Two Musk gains can be spotted in the rubble. The first is the psychic value to him and Trump of harming their enemies. The cliché about an expensive divorce being worth every penny applies. Musk’s net worth has fallen by about $130bn since Trump’s inauguration. Yet he has instilled fear into the bureaucracy from the CIA to the Department of Education. The downsides to Doge’s valley of tears — a demoralised workforce and bad headlines about non-existent savings — can be presented as a win. Musk assaulted the deep state. With some help from the courts, the bureaucracy has fought back but is badly wounded.
Musk’s second upside could take a while to register. Trump’s “Golden Dome”, which aims to replicate Israel’s “Iron Dome” for all of the US, could be one of the biggest taxpayer outlays since Ronald Reagan’s strategic defence initiative, better known as “Star Wars”. In dollar terms Trump’s dome may even rival Nasa’s Project Apollo, which cost $280bn in today’s money. Since the missile shield would need to rely on swarms of satellites, Musk’s SpaceX would be the largest beneficiary. The company has formed a Golden Dome consortium with Palantir and Anduril, which are run by his Big Tech friends.

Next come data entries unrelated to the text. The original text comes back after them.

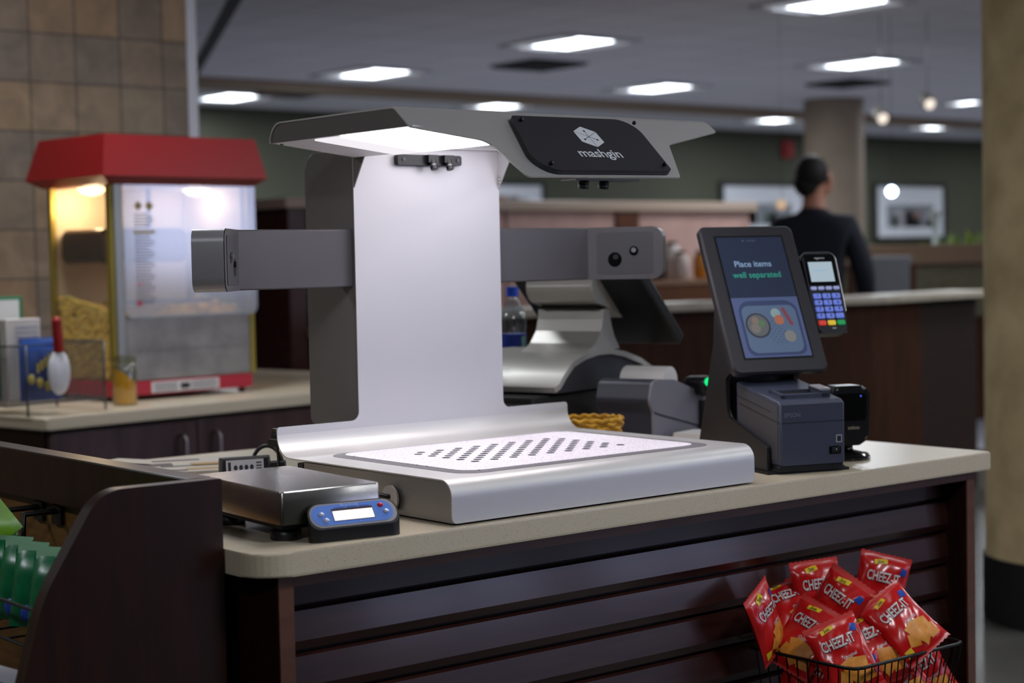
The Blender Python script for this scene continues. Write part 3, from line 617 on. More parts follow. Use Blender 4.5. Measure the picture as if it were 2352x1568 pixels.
b = MB().m(mat('bag_blue', (30, 84, 168), .35, noise=(40, 60, 130), scale=12)); pillow(b, .15, .2, .025, lambda x, y, z: (x, z, y+.1))
b.m(mat('bag_yellow', (214, 190, 90), .5))
for k in range(7): b.box(-.03+.02*k*.7, -.02+.02*k*.7, -.027, -.024, .09+.009*k, .12+.009*k)
for k in range(3): b.ball((-.05+.03*k, -.026, .07-.012*k), .013, .003, .016)
tag(b.build('snack_bag', None, inb(.16, .06, .045), KR), 'blue and yellow packet standing in the wire basket', 'packet')
# scoop
r_ = empty('scoop', inb(.18, -.012, .05), KR, 'white oval scoop with red handle hung on the wire basket', 'scoop')
b = MB().m(mat('scoop_white', (214, 212, 216), .2, coat=.4)); b.ball((0, 0, .085), .042, .016, .072, 20); b.build('bowl', r_)
b = MB().m(mat('scoop_red', (150, 26, 22), .35)); b.tube([(0, -.002, .15), (-.004, -.004, .2), (-.006, -.004, .24)], .016, 12); b.ball((-.006, -.004, .245), .017); b.build('handle', r_)
# ================================================================== checkout counter
ctop = rp(rect(1.402, 3.337, 2.358, 3.762), [.06, .012, .012, .012], 8)
b = MB().m(solid); b.prism(ctop, 'z', ZC-.04, ZC, .004, 3); tag(b.build('countertop'), 'speckled cream countertop with rounded front corner under the scanner', 'countertop')
r_ = empty('checkout_counter', (0, 0, 0), 0, 'dark cherry checkout counter base with slatted front', 'counter')
b = MB().m(wood); b.box(1.449, 1.477, 2.384, 3.72, 0, ZC-.041); b.m(woodedge); b.box(1.449, 1.477, 2.38, 2.384, 0, ZC-.041); b.build('side_panel', r_)
b = MB().m(wood); b.box(3.27, 3.298, 2.384, 3.72, 0, ZC-.041); b.m(woodedge); b.box(3.27, 3.298, 2.38, 2.384, 0, ZC-.041); b.build('side_panel', r_)
b = MB().m(woodedge); b.box(1.4775, 3.2695, 2.38, 2.40, .853, ZC-.041); b.build('apron', r_)
b = MB().m(wood); b.box(1.4775, 3.2695, 2.46, 2.475, .05, ZC-.041); b.build('back_board', r_)
b = MB().m(woodh); z_ = .853+.0
zz = .806
b.prism([(2.438, zz+.004), (2.438, .872), (2.46, .872), (2.46, zz+.004)], 'x', 1.4775, 3.2695)
while zz > .1:
    t, l_ = zz-.004, zz-.0765+.004
    b.prism([(2.446, t+.0), (2.438, t-.003), (2.432, l_+.016), (2.440, l_), (2.452, l_), (2.452, t)], 'x', 1.4775, 3.2695)
    zz -= .0765
b.build('slat_panel', r_)
b = MB().m(wood); b.box(1.4775, 3.2695, 3.0, 3.02, .05, ZC-.041); b.box(1.4775, 3.2695, 2.475, 3.0, .05, .07); b.build('inner_panel', r_)

# ================================================================== snack rack at the left end
wood_keep = wood; wood = woodmat('rack_cherry', (42, 15, 7), (31, 11, 5), .34, (14, 14, 1.2), 4)
r_ = empty('snack_rack', (1.25, 2.7, 0), 0, 'dark wooden snack rack with curved end panel at the left of the counter', 'rack')
b = MB().m(wood); o0 = (1.25, 2.7)
prof = rp([(1.397, 0), (1.397, 1.03), (1.185, 1.031), (1.085, .875), (.92, .3), (.92, 0)], [0, .003, .07, .25, .05, 0], 10)
b.prism([(x-1.25, z) for x, z in prof], 'y', 2.462-2.7, 2.492-2.7, .0035, 3); b.build('end_panel', r_)
b = MB().m(wood); b.box(.10, .147, -.207, 1.2, .94, 1.031, .003); b.build('top_rail', r_)
b = MB().m(woodmat('rack_back_amber_lit', (120, 82, 34), (100, 66, 26), .5)); b.box(.12, .145, -.207, 1.2, .05, .94); b.build('back_board', r_)  # amber colour carries the warm light falling on the wooden board
b = MB().m(wood); b.box(-.33, .12, -.207, 1.2, .28, .30); b.build('shelf', r_)
wood = wood_keep
hk = mat('hook_black', (14, 14, 15), .4)
for k, y_ in enumerate((.32, .40)):
    b = MB().m(hk); b.tube([(.118, y_, .925), (.05, y_, .925), (.045, y_, .86)], .006, 8); b.box(.112, .12, y_-.02, y_+.02, .90, .935); b.build('hook', r_)
b = MB().m(mat('rack_wire', (26, 26, 30), .35, .4))
for z_, d_ in ((.775, -.13), (.84, -.135)): b.tube([(.12, -.19, z_), (d_, -.19, z_), (d_, .75, z_), (.12, .75, z_)], .003, 6, closed=True)
for k in range(12): b.tube([(.12, -.17+k*.08, .775), (-.13, -.17+k*.08, .775)], .002, 5)
for k in range(5): b.tube([(-.13, -.18+k*.22, .775), (-.135, -.18+k*.22, .84)], .002, 5)
b.build('wire_shelf', r_)
gm = mat('packet_green', (12, 118, 74), .3, noise=(8, 96, 58), scale=30); gc = mat('packet_crimp', (150, 196, 160), .35); bl = mat('packet_blue', (34, 60, 150), .4)
for k in range(7):
    b = MB().m(gm); y_ = 2.56+k*.075; pillow(b, .105, .13, .024, lambda x, y, z: (x, z, y+.066), 8, 10)
    b.m(gc); b.box(-.048, .048, -.002, .002, .122, .136); b.m(bl); b.ball((.0, -.022, .025), .014, .004, .014)
    o = b.build('snack_packet', None, (1.17+.004*k, y_, .78)); o.rotation_euler = (rad(-12), 0, rad(-68+3*(k % 3)))
    tag(o, ['green packet nearest the end panel in the rack row', 'second green packet from the end panel', 'third green packet from the end panel', 'fourth green packet from the end panel', 'fifth green packet from the end panel', 'sixth green packet from the end panel', 'last green packet, farthest from the end panel'][k], 'packet', 'green packets on the wire shelf')
b = MB().m(mat('packet_lime', (120, 176, 40), .35, noise=(60, 110, 24), scale=12)); pillow(b, .11, .15, .02, lambda x, y, z: (x, z, y), 8, 10)
o = b.build('snack_packet', None, (1.158, 2.93, .925)); o.rotation_euler = (rad(-35), rad(50), rad(-50)); tag(o, 'lime green packet lying high at the left photo edge', 'packet')
b = MB().m(mat('bag_white_shiny', (206, 200, 210), .25)); pillow(b, .20, .26, .035, lambda x, y, z: (x, z, y), 10, 12)
b.m(mat('bag_magenta', (150, 24, 84), .3, noise=(110, 16, 60), scale=14)); b.ball((-.03, -.03, -.01), .062, .02, .09, 18)
b.m(bl); b.box(-.03, .03, -.031, -.026, .085, .11)
o = b.build('snack_bag', None, (1.06, 2.60, .62)); o.rotation_euler = (rad(-6), rad(18), rad(-35)); tag(o, 'white and magenta snack bag hanging below the green packets', 'bag')

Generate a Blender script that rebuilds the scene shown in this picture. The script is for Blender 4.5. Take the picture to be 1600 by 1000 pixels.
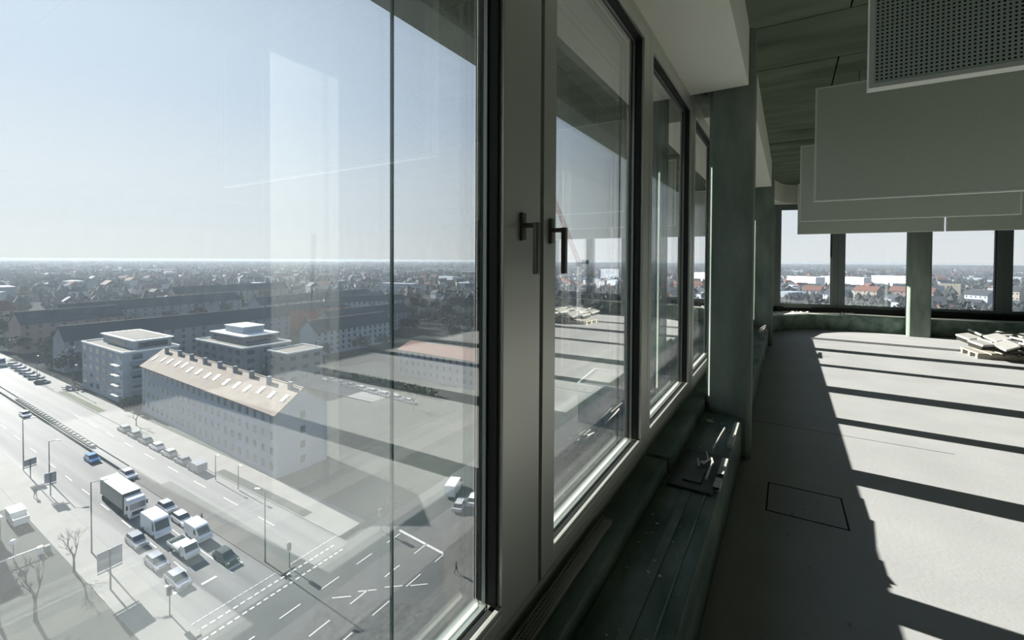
import bpy, bmesh, math, random
from mathutils import Vector, Matrix
for o in list(bpy.data.objects): bpy.data.objects.remove(o)
SC = bpy.context.scene
COL = SC.collection
rad = math.radians
rng = random.Random(7)
EYE = 1.6            # camera height above the office floor
GZ = -43.4           # street level, fourteen storeys below

# ------------------------------------------------------------------ camera
cam = bpy.data.cameras.new('camera'); co = bpy.data.objects.new('camera', cam); COL.objects.link(co)
cam.sensor_width = 36.0; cam.lens = 705/1600*36.0
cam.shift_y = -82/1600; cam.clip_start = 0.02; cam.clip_end = 20000
YAW, PITCH, ROLL = rad(31.5), rad(1.0), rad(0.30)
right = Vector((math.cos(YAW), math.sin(YAW), 0)); fw0 = Vector((-math.sin(YAW), math.cos(YAW), 0)); zz = Vector((0, 0, 1))
fwd = fw0*math.cos(PITCH) - zz*math.sin(PITCH); up = zz*math.cos(PITCH) + fw0*math.sin(PITCH)
Rv = right*math.cos(ROLL) + up*math.sin(ROLL); Uv = up*math.cos(ROLL) - right*math.sin(ROLL)
M = Matrix((Rv, Uv, -fwd)).transposed().to_4x4(); M.translation = Vector((0, 0, EYE))
co.matrix_world = M
SC.camera = co

# ------------------------------------------------------------------ sky, sun, exposure
SUN_EL, SUN_AZ = rad(25.4), rad(88.1)      # azimuth measured from the +Y (along the facade) towards -X (outside)
SUND = Vector((-math.sin(SUN_AZ)*math.cos(SUN_EL), math.cos(SUN_AZ)*math.cos(SUN_EL), math.sin(SUN_EL)))
sun = bpy.data.lights.new('sun', 'SUN'); sun.energy = 22.5; sun.angle = rad(0.53); sun.color = (1.0, 0.955, 0.90)
so = bpy.data.objects.new('sun', sun); COL.objects.link(so); so.rotation_euler = SUND.to_track_quat('Z', 'Y').to_euler()
so.location = SUND*60

W = bpy.data.worlds.new('sky'); SC.world = W; W.use_nodes = True
nt = W.node_tree; nt.nodes.clear()
def nd(t, k, **kw):
    n = t.nodes.new(k)
    for a, b in kw.items(): setattr(n, a, b)
    return n
tc = nd(nt, 'ShaderNodeTexCoord'); sep = nd(nt, 'ShaderNodeSeparateXYZ'); nt.links.new(tc.outputs['Generated'], sep.inputs[0])
rmp = nd(nt, 'ShaderNodeValToRGB'); nt.links.new(sep.outputs['Z'], rmp.inputs[0])
cr = rmp.color_ramp; cr.interpolation = 'EASE'
cr.elements[0].position = 0.0; cr.elements[0].color = (0.92, 0.95, 0.97, 1)
cr.elements[1].position = 1.0; cr.elements[1].color = (0.14, 0.27, 0.55, 1)
e = cr.elements.new(0.10); e.color = (0.83, 0.90, 0.97, 1)
e = cr.elements.new(0.33); e.color = (0.63, 0.75, 0.93, 1)
dot = nd(nt, 'ShaderNodeVectorMath', operation='DOT_PRODUCT'); nt.links.new(tc.outputs['Generated'], dot.inputs[0]); dot.inputs[1].default_value = SUND
mx = nd(nt, 'ShaderNodeMath', operation='MAXIMUM'); nt.links.new(dot.outputs['Value'], mx.inputs[0]); mx.inputs[1].default_value = 0
pw = nd(nt, 'ShaderNodeMath', operation='POWER'); nt.links.new(mx.outputs[0], pw.inputs[0]); pw.inputs[1].default_value = 5
glow = nd(nt, 'ShaderNodeMixRGB', blend_type='ADD'); nt.links.new(rmp.outputs[0], glow.inputs[1]); glow.inputs[2].default_value = (0.24, 0.235, 0.22, 1)
nt.links.new(pw.outputs[0], glow.inputs[0])
bg = nd(nt, 'ShaderNodeBackground'); bg.inputs['Strength'].default_value = 1.18; nt.links.new(glow.outputs[0], bg.inputs[0])
wo = nd(nt, 'ShaderNodeOutputWorld'); nt.links.new(bg.outputs[0], wo.inputs[0])
vs = SC.view_settings; vs.view_transform = 'Standard'; vs.look = 'None'; vs.gamma = 1.0; vs.use_curve_mapping = False
vs.exposure = 0.0
cy = SC.cycles; cy.transparent_max_bounces = 40; cy.max_bounces = 12; cy.diffuse_bounces = 6; cy.glossy_bounces = 4
cy.transmission_bounces = 6; cy.caustics_reflective = False; cy.caustics_refractive = False; cy.sample_clamp_indirect = 6.0

# ------------------------------------------------------------------ materials
def mat(name, c, rough=0.8, c2=None, scale=4.0, bump=0.0, bscale=60.0, metal=0.0, spec=0.3, stretch=(1, 1, 1), detail=5, contrast=(0.3, 0.7)):
    m = bpy.data.materials.new(name); m.use_nodes = True
    t = m.node_tree; b = t.nodes['Principled BSDF']
    b.inputs['Base Color'].default_value = (*c, 1); b.inputs['Roughness'].default_value = rough
    b.inputs['Metallic'].default_value = metal; b.inputs['Specular IOR Level'].default_value = spec
    if c2 or bump:
        tx = nd(t, 'ShaderNodeTexCoord'); mp = nd(t, 'ShaderNodeMapping'); mp.inputs['Scale'].default_value = stretch
        t.links.new(tx.outputs['Object'], mp.inputs[0])
    if c2:
        n = nd(t, 'ShaderNodeTexNoise'); n.inputs['Scale'].default_value = scale; n.inputs['Detail'].default_value = detail
        t.links.new(mp.outputs[0], n.inputs['Vector'])
        r = nd(t, 'ShaderNodeValToRGB'); r.color_ramp.elements[0].position = contrast[0]; r.color_ramp.elements[1].position = contrast[1]
        r.color_ramp.elements[0].color = (*c, 1); r.color_ramp.elements[1].color = (*c2, 1)
        t.links.new(n.outputs[0], r.inputs[0]); t.links.new(r.outputs[0], b.inputs['Base Color'])
    if bump:
        n2 = nd(t, 'ShaderNodeTexNoise'); n2.inputs['Scale'].default_value = bscale; n2.inputs['Detail'].default_value = 4
        t.links.new(mp.outputs[0], n2.inputs['Vector'])
        bp = nd(t, 'ShaderNodeBump'); bp.inputs['Strength'].default_value = bump; bp.inputs['Distance'].default_value = 0.01
        t.links.new(n2.outputs[0], bp.inputs['Height']); t.links.new(bp.outputs[0], b.inputs['Normal'])
    return m

MT = {}
MT['floor'] = mat('screed', (0.345, 0.347, 0.342), 0.75, (0.40, 0.402, 0.396), 1.6, 0.12, 40)
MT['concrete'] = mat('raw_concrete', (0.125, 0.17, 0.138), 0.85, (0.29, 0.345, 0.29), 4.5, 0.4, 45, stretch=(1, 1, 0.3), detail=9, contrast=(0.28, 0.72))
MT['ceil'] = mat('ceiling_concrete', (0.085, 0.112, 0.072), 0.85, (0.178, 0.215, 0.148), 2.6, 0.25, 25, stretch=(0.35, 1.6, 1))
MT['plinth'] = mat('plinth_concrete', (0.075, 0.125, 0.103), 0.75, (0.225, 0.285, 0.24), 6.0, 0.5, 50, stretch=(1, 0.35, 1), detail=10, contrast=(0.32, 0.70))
MT['plaster'] = mat('pale_plaster', (0.84, 0.86, 0.74), 0.9, (0.88, 0.90, 0.78), 2.0, 0.05, 80)
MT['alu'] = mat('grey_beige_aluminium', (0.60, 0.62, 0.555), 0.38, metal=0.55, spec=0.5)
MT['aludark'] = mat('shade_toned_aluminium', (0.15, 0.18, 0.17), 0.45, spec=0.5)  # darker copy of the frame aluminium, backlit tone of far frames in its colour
MT['steel'] = mat('brushed_steel', (0.20, 0.20, 0.175), 0.35, metal=0.8)
MT['rubber'] = mat('black_rubber', (0.012, 0.014, 0.013), 0.6)
MT['spacer'] = mat('spacer_aluminium', (0.40, 0.44, 0.42), 0.4, metal=0.3)
MT['stain'] = mat('floor_stain', (0.27, 0.27, 0.25), 0.9)
MT['seam'] = mat('dark_seam', (0.02, 0.024, 0.02), 0.9)
MT['baffle'] = mat('baffle_white', (0.58, 0.68, 0.61), 0.7)
MT['bface'] = mat('baffle_face', (0.57, 0.64, 0.54), 0.75, (0.62, 0.69, 0.585), 90, 0.1, 200)
MT['bedge'] = mat('baffle_edge', (0.84, 0.88, 0.80), 0.6)
MT['fleece'] = mat('black_fleece', (0.03, 0.036, 0.032), 0.95)
MT['grille'] = mat('grille_metal', (0.36, 0.38, 0.34), 0.5, metal=0.4)
MT['slab'] = mat('outer_slab_concrete', (0.20, 0.215, 0.20), 0.9, (0.38, 0.39, 0.37), 60.0, 0.4, 120)
MT['debris'] = mat('dusty_scrap', (0.62, 0.61, 0.56), 0.6, (0.4, 0.4, 0.36), 30)
MT['plate'] = mat('dark_plate', (0.035, 0.05, 0.046), 0.5, (0.07, 0.09, 0.08), 8)
MT['wood'] = mat('pale_wood', (0.40, 0.37, 0.31), 0.8, (0.33, 0.30, 0.24), 20, stretch=(1, 6, 6))
MT['tile'] = mat('pale_slab', (0.48, 0.47, 0.44), 0.85, (0.56, 0.55, 0.52), 12)
MT['gapshade'] = mat('gap_shade', (0.04, 0.04, 0.03), 0.9)

def glass(name, F0, tint, dirt=0.0, steep=5.0):
    m = bpy.data.materials.new(name); m.use_nodes = True; t = m.node_tree; t.nodes.clear()
    out = nd(t, 'ShaderNodeOutputMaterial'); tr = nd(t, 'ShaderNodeBsdfTransparent'); tr.inputs[0].default_value = (*tint, 1)
    gl = nd(t, 'ShaderNodeBsdfGlossy'); gl.inputs['Roughness'].default_value = 0.0; gl.inputs['Color'].default_value = (1, 1, 1, 1)
    lw = nd(t, 'ShaderNodeLayerWeight'); lw.inputs['Blend'].default_value = 0.5
    p5 = nd(t, 'ShaderNodeMath', operation='POWER'); t.links.new(lw.outputs['Facing'], p5.inputs[0]); p5.inputs[1].default_value = steep
    ma = nd(t, 'ShaderNodeMath', operation='MULTIPLY_ADD'); t.links.new(p5.outputs[0], ma.inputs[0]); ma.inputs[1].default_value = 1-(F0 or 0); ma.inputs[2].default_value = F0 or 0
    mix = nd(t, 'ShaderNodeMixShader'); t.links.new(ma.outputs[0], mix.inputs[0]); t.links.new(tr.outputs[0], mix.inputs[1]); t.links.new(gl.outputs[0], mix.inputs[2])
    last = mix if F0 is not None else tr
    if dirt:
        tx = nd(t, 'ShaderNodeTexCoord')
        mp = nd(t, 'ShaderNodeMapping'); mp.inputs['Scale'].default_value = (1, 7, 0.12); t.links.new(tx.outputs['Object'], mp.inputs[0])
        n1 = nd(t, 'ShaderNodeTexNoise'); n1.inputs['Scale'].default_value = 3.0; n1.inputs['Detail'].default_value = 6; t.links.new(mp.outputs[0], n1.inputs['Vector'])
        mr1 = nd(t, 'ShaderNodeMapRange'); t.links.new(n1.outputs[0], mr1.inputs[0])
        mr1.inputs[1].default_value = 0.35; mr1.inputs[2].default_value = 0.75; mr1.inputs[3].default_value = 0.8*dirt; mr1.inputs[4].default_value = 1.3*dirt
        n2 = nd(t, 'ShaderNodeTexNoise'); n2.inputs['Scale'].default_value = 260.0; n2.inputs['Detail'].default_value = 2; t.links.new(tx.outputs['Object'], n2.inputs['Vector'])
        mr2 = nd(t, 'ShaderNodeMapRange'); t.links.new(n2.outputs[0], mr2.inputs[0])
        mr2.inputs[1].default_value = 0.70; mr2.inputs[2].default_value = 0.80; mr2.inputs[3].default_value = 0.0; mr2.inputs[4].default_value = 0.25
        ad = nd(t, 'ShaderNodeMath', operation='ADD'); t.links.new(mr1.outputs[0], ad.inputs[0]); t.links.new(mr2.outputs[0], ad.inputs[1])
        tl = nd(t, 'ShaderNodeBsdfTranslucent'); tl.inputs['Color'].default_value = (0.66, 0.85, 1.0, 1)
        mix2 = nd(t, 'ShaderNodeMixShader'); t.links.new(ad.outputs[0], mix2.inputs[0]); t.links.new(mix.outputs[0], mix2.inputs[1]); t.links.new(tl.outputs[0], mix2.inputs[2])
        last = mix2
    t.links.new(last.outputs[0], out.inputs[0])
    return m
MT['glass'] = glass('window_glass', 0.125, (0.962, 0.964, 0.966), steep=2.1)
MT['glassdirty'] = glass('dusty_outer_glass', 0.05, (0.968, 0.97, 0.972), 0.009)
MT['glassless'] = glass('cleaner_outer_glass', 0.05, (0.968, 0.97, 0.972), 0.0035)
MT['clear'] = glass('clear_glass_face', None, (0.98, 0.99, 0.985))
MT['glassedge'] = mat('green_glass_edge', (0.01, 0.06, 0.05), 0.2, spec=0.5)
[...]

Musk’s lasting impact on Washington may thus be to divert a big chunk of US taxpayer money to his empire. As leaving gifts go, this one would be very nice. Whether it would enhance US national security is someone else’s problem. Ditto on whether Golden Dome contracts qualify as waste, fraud or abuse. When only one company can fulfil the project’s biggest functions, there is little prospect of an open bidding process.
Yet Musk has damaged himself and shows no signs of stopping now. What has driven the boycotts of Tesla in Europe and partly in the US is not Doge but the insanitary company that Musk keeps on his X platform. The London spoof advertising campaign that called Tesla a “Swasticar” — “from zero to 1939 in three seconds” — came in reaction to his far-right boosterism, not to his war on bureaucracy. Unless he can temper his id, Tesla’s brand will stay contaminated. Getting Pam Bondi, Trump’s attorney-general, to label Tesla showroom vandalism as terrorism indicates Musk remains clueless about his image problem. Not for the first time, psychology may be a better behavioural predictor of the Trump administration than ideology.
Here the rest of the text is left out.